### WRITTEN PROBLEM
Copy each line below in which the string "picture" occurs.

===== SUPPLIED MATERIAL =====

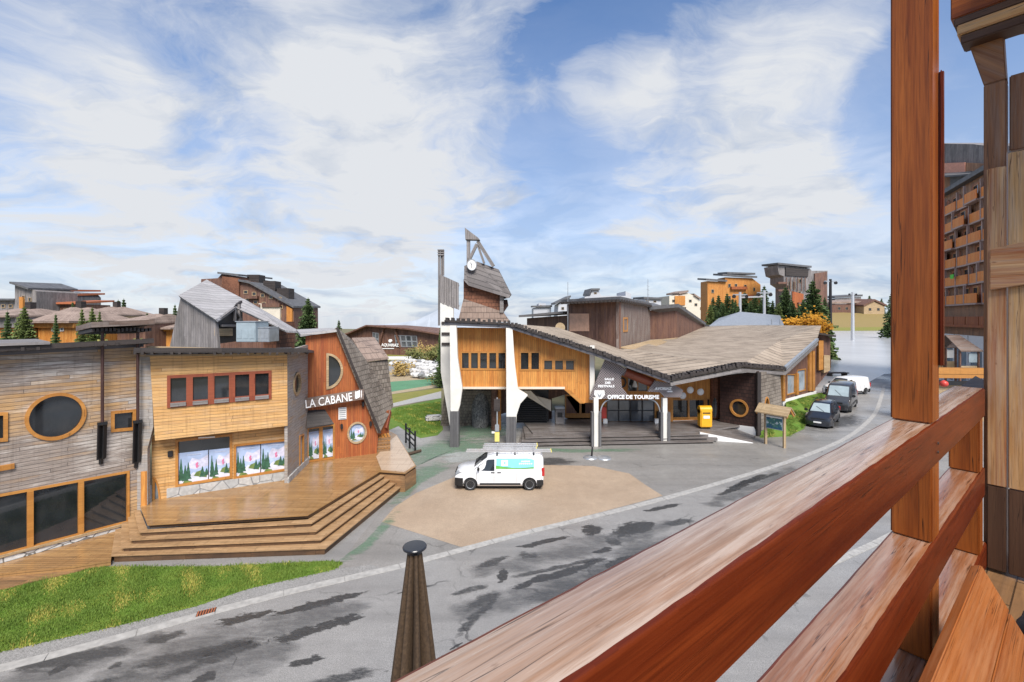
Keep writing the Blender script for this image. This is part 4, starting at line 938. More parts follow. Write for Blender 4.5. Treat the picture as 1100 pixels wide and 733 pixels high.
# ---------------- generic distant building ----------------
def far_block(name, label, pts_px, Y, depth, wall, roof=None, roof_px=None, wins=(), wmat='glass', balc=(), group=None, cat='building', slope=0.0, bal_mat='w_brown_v', yaw=0.0, extra_walls=()):
    """front outline (picture points) on a wall at distance Y, with real depth behind it; wins/balc: picture rectangles"""
    c = P(sum(p[0] for p in pts_px)/len(pts_px), HY, Y); u = V((math.cos(yaw), math.sin(yaw), 0)); fr = Fr(c[:2], (c+u)[:2])
    e = thing(name, label, cat, (c.x, c.y, 0), group)
    out = quad_px(fr, pts_px); zb = min(p[1] for p in out)
    out = [(a, min(b, 0.0) if b < zb+.4*1 and b-zb < .01 else b) for a, b in out]
    holes = [rectpoly(fr.rect(*w)) for w in wins]
    MB().panel(fr, out, [], -depth, 0).build('wall', M[wall], e)
    for (mt, pp, c0) in extra_walls: MB().panel(fr, quad_px(fr, pp, c0), [], c0-.5, c0+.12).build('wall_panel', M[mt], e)
    for w in wins:
        r = fr.rect(*w); f_ = MB().panel(fr, rectpoly(r), [shrink(rectpoly(r), min(.12, (r[2]-r[0])*.12))], -.02, .14).build('window', M['w_beige'], e)
        MB().panel(fr, shrink(rectpoly(r), min(.1, (r[2]-r[0])*.1)), [], .02, .06).build('pane', M[wmat], f_)
    for b in balc:
        r = fr.rect(*b, 1.0); MB().panel(fr, rectpoly(r), [], .0, 1.0).build('balcony', M[bal_mat], e)
    if roof:
        for rp, dz in roof_px:
            q = quad_px(fr, rp)
            for (p0, p1) in zip(q[:-1], q[1:]):
                MB().slab([fr.w(p0[0], p0[1], .9), fr.w(p1[0], p1[1], .9), fr.w(p1[0], p1[1]+dz, -depth-.9), fr.w(p0[0], p0[1]+dz, -depth-.9)], (0, 0, .004*Y)).build('roof', M[roof], e)
    return e, fr
def hip_chalet(name, label, x0, x1, ytop, yeave, yface, ybase, Y, wall, wall2, roof='shingle_far', depth=9, wins=(), apex=None, group=None):
    """a small house: coloured storeys below a broad hipped roof"""
    A, B = P(x0, HY, Y), P(x1, HY, Y); fr = Fr(A[:2], B[:2]); e = thing(name, label, 'building', ((A.x+B.x)/2, Y, 0), group)
    z = lambda y: H-(y-HY)*Y/F
    W_ = fr.len; over = .03*W_
    MB().panel(fr, [(0, 0), (W_, 0), (W_, z(yeave)), (0, z(yeave))], [], -depth, 0).build('wall', M[wall], e)
    MB().panel(fr, [(-.02*W_, z(yface)), (1.02*W_, z(yface)), (1.02*W_, z(yeave)-.05), (-.02*W_, z(yeave)-.05)], [], -depth-.3, .5).build('balcony', M[wall2], e)
    ax = (apex if apex is not None else .5)*W_
    q = [fr.w(-over, z(yeave), 1.2), fr.w(W_+over, z(yeave), 1.2), fr.w(W_+over, z(yeave), -depth-1), fr.w(-over, z(yeave), -depth-1)]
    r0, r1 = fr.w(ax-.12*W_, z(ytop), -depth*.4), fr.w(ax+.12*W_, z(ytop), -depth*.6); mb = MB(); th = V((0, 0, -.25))
    for f in ([q[0], q[1], r1, r0], [q[1], q[2], r1], [q[2], q[3], r0, r1], [q[3], q[0], r0]): mb.slab(f, th)
    rf = mb.build('roof', M[roof], e)
    cc = r0.lerp(r1, .5); MB().box(cc+V((0, 0, -.6)), .8, .8, 1.5).build('chimney', M['w_dark'], rf)
    for w in wins:
        r = fr.rect(*w); f_ = MB().panel(fr, rectpoly(r), [shrink(rectpoly(r), .1)], -.05, .1).build('window', M['white'], e)
        MB().panel(fr, shrink(rectpoly(r), .08), [], 0, .05).build('pane', M['glass'], f_)
    return e, fr
# ---- behind the restaurant: barn, roof machines, houses, trees ----
barn = thing('grey_barn', 'silver grey timber barn with a big slatted plank roof behind the restaurant', 'barn', (-21, 33, 0))
a0, a1, a2, a3 = P(191.5, 317.5, 31), P(231.5, 343.5, 30), P(262, 321.5, 36), P(222, 300.5, 37)
th = V((.05, .1, -.16)); gr = (a2-a3).normalized()
MB(grain=(a1-a0).normalized().cross((a3-a0).cross(a1-a0).normalized())).slab([a0, a1, a2, a3], th).build('roof', M['roof_slat'], barn)
fr1 = Fr(P(193, 341, 31.4)[:2], P(233, 341, 30.4)[:2])
MB().panel(fr1, [fr1.pix(182, 374), fr1.pix(234, 374), fr1.pix(231.5, 344.5), fr1.pix(194, 319.5)], [], -.2, 0).build('wall', M['w_silver_v'], barn)
c0, c1, c2, c3 = P(251, 329.5, 34), P(262, 321, 36), P(322, 356, 37), P(306, 355, 34.5)
MB(grain=(c2-c1).normalized()).slab([c0, c3, c2, c1], th).build('lean_to_roof', M['roof_slat'], barn)
mb = MB(); w0 = P(233, 341, 30.6); w1 = P(262, 341, 35.4); f2 = Fr(w0[:2], w1[:2])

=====

### RESULT BELOW
Keep writing the Blender script for this image. This is part 4, starting at line 938. More parts follow. Write for Blender 4.5. Treat the picture as 1100 pixels wide and 733 pixels high.
    """front outline (picture points) on a wall at distance Y, with real depth behind it; wins/balc: picture rectangles"""